> [EXERCISE]: Bring together all lines of the material below that contain the string "pixels".

> [SUPPLIED MATERIAL]:
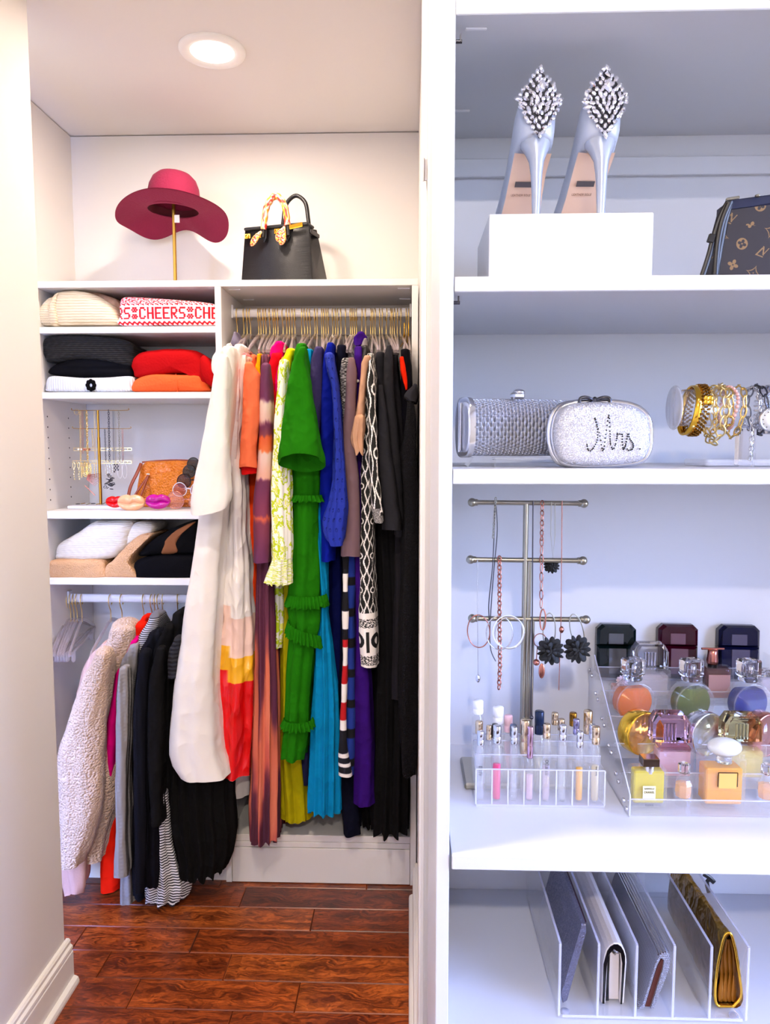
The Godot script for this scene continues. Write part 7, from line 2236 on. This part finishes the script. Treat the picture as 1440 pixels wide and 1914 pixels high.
	words("ESSENCE", 0.0018, Transform3D(Basis.IDENTITY, at(1214, 1505, 1.1335) + Vector3(0, 0, 0.0006)), MATS["black_lacquer"], bt)
	settle(bt)
	bt = square.call(1316, 1398, 1420, 1513, 1.134, 0, 0.040, "wide clear bottle of amber perfume with frosted round stopper, front tier", Color(0.95, 0.66, 0.10), 0.58, 0.72, "vial_glass")
	var sc := at(1355, 1396, 1.154)
	part("neck", B.new().lathe(sc + Vector3(0, -0.022, 0), [[0.012, -0.002], [0.011, 0.008], [0.014, 0.012]], 20), MATS["crystal"], bt)
	part("stopper", B.new().ball(sc, Vector3(0.026, 0.014, 0.020), 24, 14), clear("frosted_glass", Color(0.92, 0.92, 0.90), 0.72, 0.22), bt)
	var l3 := at(1361, 1460, 1.1335)
	part("paper_label", B.new().box(l3, Vector3(0.027, 0.024, 0.0005)), mt("amber_label", Color(0.88, 0.66, 0.34), 0.4), bt)
	part("label_frame", B.new().box(l3 + Vector3(0, 0.0135, 0.0003), Vector3(0.030, 0.0010, 0.0008)).box(l3 + Vector3(-0.0148, 0.002, 0.0003), Vector3(0.0010, 0.022, 0.0008)).box(l3 + Vector3(0.0148, 0.002, 0.0003), Vector3(0.0010, 0.022, 0.0008)), MATS["black_lacquer"], bt)
	settle(bt)
	for q in [[1277, "miniature peach perfume with cube crystal stopper, between the two front bottles"], [1432, "miniature peach perfume with cube crystal stopper, at the right end of the front tier"]]:
		var c := at(q[0], 1495, 1.150)
		c.y = ty[0]
		bt = thing("perfume_bottle", q[1], "perfume bottle")
		part("glass", B.new().lathe(c, [[0.0, 0.0], [0.012, 0.0], [0.0125, 0.004], [0.015, 0.022], [0.0145, 0.034], [0.010, 0.042], [0.006, 0.046], [0.0055, 0.050]], 8, Basis.IDENTITY, true), MATS["vial_glass"], bt)
		part("liquid", B.new().lathe(c, [[0.0, 0.014], [0.0115, 0.014], [0.0128, 0.024], [0.0122, 0.034], [0.0, 0.036]], 8, Basis.IDENTITY, true), clear("peach_juice", Color(0.94, 0.70, 0.46), 0.45, 0.06), bt)
		part("stopper", B.new().box(c + Vector3(0, 0.059, 0), Vector3(0.015, 0.017, 0.015), 0.002, Basis.from_euler(Vector3(0, 0.5, 0))), MATS["crystal"], bt)
		settle(bt)


func build_purses() -> void:
	var sy := 0.6945
	var t := thing("purse_divider", "clear acrylic five-panel divider holding purses upright on the lowest shelf", "rack")
	var zf := 1.058
	var zb := 1.36
	var xs := [at(1046, 1840, zf).x, at(1118, 1840, zf).x, at(1189, 1840, zf).x, at(1259, 1840, zf).x, at(1328, 1840, zf).x, at(1397, 1840, zf).x]
	var h := at(1046, 1768, zf).y - sy
	part("base_plate", B.new().box(Vector3((xs[0] + xs[5]) / 2, sy + 0.005, -(zf + zb) / 2), Vector3(xs[5] - xs[0], 0.004, zb - zf), 0.0008), MATS["acrylic"], t)
	part("front_edge", B.new().box(Vector3((xs[0] + xs[5]) / 2, sy + 0.005, -zf + 0.001), Vector3(xs[5] - xs[0] - 0.01, 0.0042, 0.002), 0.0004), MATS["acrylic_edge"], t)
	for x in xs:
		part("panel", B.new().box(Vector3(x, sy + 0.005 + h / 2, -(zf + zb) / 2), Vector3(0.0032, h, zb - zf), 0.0006), MATS["acrylic"], t)
		part("panel_edge", B.new().box(Vector3(x, sy + 0.005 + h / 2, -zf + 0.001), Vector3(0.0036, h, 0.0026), 0.0005).box(Vector3(x, sy + 0.005 + h, -(zf + zb) / 2), Vector3(0.0036, 0.0014, zb - zf), 0.0003), MATS["acrylic_edge"], t)
	part("back_panel", B.new().box(Vector3((xs[0] + xs[5]) / 2, sy + 0.005 + h / 2, -zb), Vector3(xs[5] - xs[0], h, 0.003), 0.0005), MATS["acrylic"], t)
	for x in [xs[0] + 0.012, xs[5] - 0.012]:
		part("foot", B.new().lathe(Vector3(x, sy, -zf - 0.012), [[0.0, 0.0], [0.007, 0.0], [0.007, 0.003], [0.0, 0.003]], 18), MATS["acrylic_edge"], t)
	settle(t)
	var y0 := sy + 0.0075
	var slabx := func(poly: Array, z: float, dep: float, bev: float) -> B:
		# outline in the front plane, pixels
		var p2 := PackedVector2Array()
		var o := at(poly[0][0], poly[0][1], z)
		for q in poly:
			var w := at(q[0], q[1], z)
			p2.append(Vector2(w.x - o.x, maxf(w.y, y0) - o.y))
		return B.new().prism(p2, Transform3D(Basis.IDENTITY, Vector3(o.x, o.y, -z)), dep, bev)
	# silver glitter flat purse leaning right
	var gp := thing("clutch_bag", "flat silver glitter purse with plum zip edge leaning in the first slot", "clutch")
	part("body", slabx.call([[1053, 1876], [1060, 1872], [1097, 1740], [1096, 1728], [1088, 1728], [1049, 1858]], 1.075, 0.20, 0.002), mt("silver_glitter", Color(0.42, 0.42, 0.50), 0.4, 0.5, "glitter", 1.0, 3.6), gp)
	part("zip_edge", slabx.call([[1090, 1729], [1096, 1729], [1097, 1723], [1091, 1722]], 1.10, 0.17, 0.001), mt("plum", Color(0.16, 0.02, 0.09), 0.5), gp)
	settle(gp)
	# ivory folded clutch like a closed book
	var ic := thing("clutch_bag", "ivory leather clutch with black lining edge, standing like a book in the second slot", "clutch")
	var outer := [[1124, 1893], [1128, 1804], [1130, 1790], [1134, 1776], [1140, 1768], [1148, 1763], [1156, 1763], [1163, 1767], [1168, 1775], [1171, 1785], [1172, 1800], [1166, 1892], [1159, 1894], [1163, 1800], [1160, 1780], [1148, 1772], [1137, 1784], [1134, 1804], [1131, 1894]]
	part("shell", slabx.call(outer, 1.082, 0.22, 0.0012), mt("ivory_leather", Color(0.84, 0.81, 0.80), 0.4, 0.0, "grain", 0.2, 9.0), ic)
	part("lining_edge", slabx.call([[1126, 1892], [1129, 1804], [1132, 1791], [1136, 1778], [1142, 1770], [1149, 1766], [1156, 1766], [1162, 1770], [1166, 1777], [1169, 1787], [1169, 1802], [1163, 1892], [1160, 1893], [1164, 1802], [1161, 1782], [1148, 1774], [1138, 1786], [1135, 1806], [1130, 1893]], 1.0805, 0.004, 0.0), MATS["black_lacquer"], ic, "black lining edge")
	part("gusset", slabx.call([[1137, 1882], [1141, 1776], [1150, 1786], [1158, 1776], [1156, 1890], [1149, 1878]], 1.090, 0.20, 0.001), mt("ivory_gusset", Color(0.80, 0.76, 0.74), 0.5), ic)
	part("inner_flap", slabx.call([[1131, 1892], [1134, 1800], [1139, 1788], [1138, 1892]], 1.086, 0.2, 0.001), MATS["black_lacquer"], ic)
	part("snap", B.new().lathe(at(1154, 1775, 1.088), [[0.0, -0.002], [0.0055, -0.002], [0.0055, 0.002], [0.0, 0.003]], 16, Basis.from_euler(Vector3(PI / 2, 0, 0))), MATS["silver"], ic)
	settle(ic)
	# striped silver fold-over
	var sc := thing("clutch_bag", "silver mesh fold-over clutch with raised stripes in the third slot", "clutch")
	var zz := 1.072
	var fo := [[1193, 1896], [1201, 1880], [1226, 1800], [1234, 1784], [1246, 1778], [1254, 1788], [1252, 1812], [1222, 1912], [1216, 1914], [1240, 1812], [1243, 1793], [1236, 1790], [1228, 1806], [1204, 1890], [1198, 1898]]
	part("body", slabx.call(fo, zz, 0.23, 0.001), mt("silver_mesh", Color(0.62, 0.62, 0.67), 0.3, 0.4, "stones", 1.0, 46.0), sc)
	part("lining", slabx.call([[1206, 1890], [1229, 1808], [1237, 1793], [1243, 1796], [1239, 1814], [1218, 1896], [1212, 1904]], zz + 0.004, 0.2, 0.001), mt("russet", Color(0.34, 0.15, 0.12), 0.7), sc, "russet lining")
	var sb := B.new()
	for k in 5:
		var a := at(1231 + k * 4.6, 1786 - k * 1.8, zz)
		sb.tube([a + Vector3(0, 0.0012, 0), a + Vector3(-0.0, 0.0012, -0.225)], 0.0011, 6)
	part("raised_stripe", sb, MATS["silver"], sc)
	settle(sc)
	# crumpled gold foil pouch
	var gc := thing("clutch_bag", "crumpled metallic gold pouch with open gathered end in the last slot", "clutch")
	var gold := mt("gold_foil", Color(0.66, 0.50, 0.22), 0.24, 1.0, "wrinkle", 1.6, 5.0)
	var body := B.new()
	var rings := []
	var src := [[1338, 1870], [1340, 1820], [1348, 1775], [1356, 1748], [1366, 1745], [1374, 1770], [1382, 1820], [1386, 1860], [1374, 1878], [1362, 1886], [1350, 1884]]
	for j in 22:
		var v := j / 21.0
		var zj := 1.078 + v * 0.23
		var sp: Array = smooth_path(ats(src, 1.085), 48, true)
		var c := Vector3.ZERO
		for q in sp: c += q
		c /= sp.size()
		var ring := PackedVector3Array()
		for k in sp.size():
			var d: Vector3 = sp[k] - c
			d.x *= 1.0 - 0.25 * v
			d.y *= 1.0 - 0.10 * v
			var nn := 0.004 * wob.get_noise_3d(k * 9.0, v * 380.0, 5.0) + 0.003 * absf(wob.get_noise_3d(d.x * 2600.0, d.y * 1600.0, v * 700.0))
			var q: Vector3 = c + d + d.normalized() * nn
			ring.append(Vector3(q.x, maxf(q.y, y0), -zj))
		rings.append(ring)
	body.loft(rings, false, true)
	part("body", body, gold, gc)
	var inn := B.new()
	for k in 4:
		var x := 1347 + k * 8.0
		inn.tube(smooth_path(ats([[x, 1872, 1.088], [x + 3, 1820, 1.10], [x + 2, 1780, 1.10], [1359 + k * 2, 1756, 1.092]], 1.09), 12), [0.003, 0.0055, 0.005, 0.0035, 0.003, 0.004, 0.0055, 0.005, 0.004, 0.003, 0.003, 0.002, 0.002], 8, false, true, 0.5)
	part("gathered_lining", inn, mt("ochre_satin", Color(0.55, 0.34, 0.04), 0.3, 0.5), gc, "ochre gathered lining")
	var lipb := B.new()
	var lp2: Array = smooth_path(ats(src, 1.079), 48, true)
	for i in lp2.size():
		lp2[i].y = maxf(lp2[i].y, y0 + 0.002)
	lipb.tube(lp2, 0.0022, 6, true)
	part("open_edge", lipb, MATS["bright_gold"], gc)
	settle(gc)
	var rb := thing("ribbon", "small black ribbon end behind the gold pouch under the shelf", "ribbon")
	part("loop", B.new().tube(smooth_path(ats([[1316, 1634], [1326, 1640], [1336, 1650], [1328, 1644], [1322, 1650], [1326, 1668]], 1.30), 16), 0.004, 8, false, true, 0.4), MATS["black_lacquer"], rb)
	settle(rb)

> [RESULT OF THE TASK]:
The Godot script for this scene continues. Write part 7, from line 2236 on. This part finishes the script. Treat the picture as 1440 pixels wide and 1914 pixels high.
		# outline in the front plane, pixels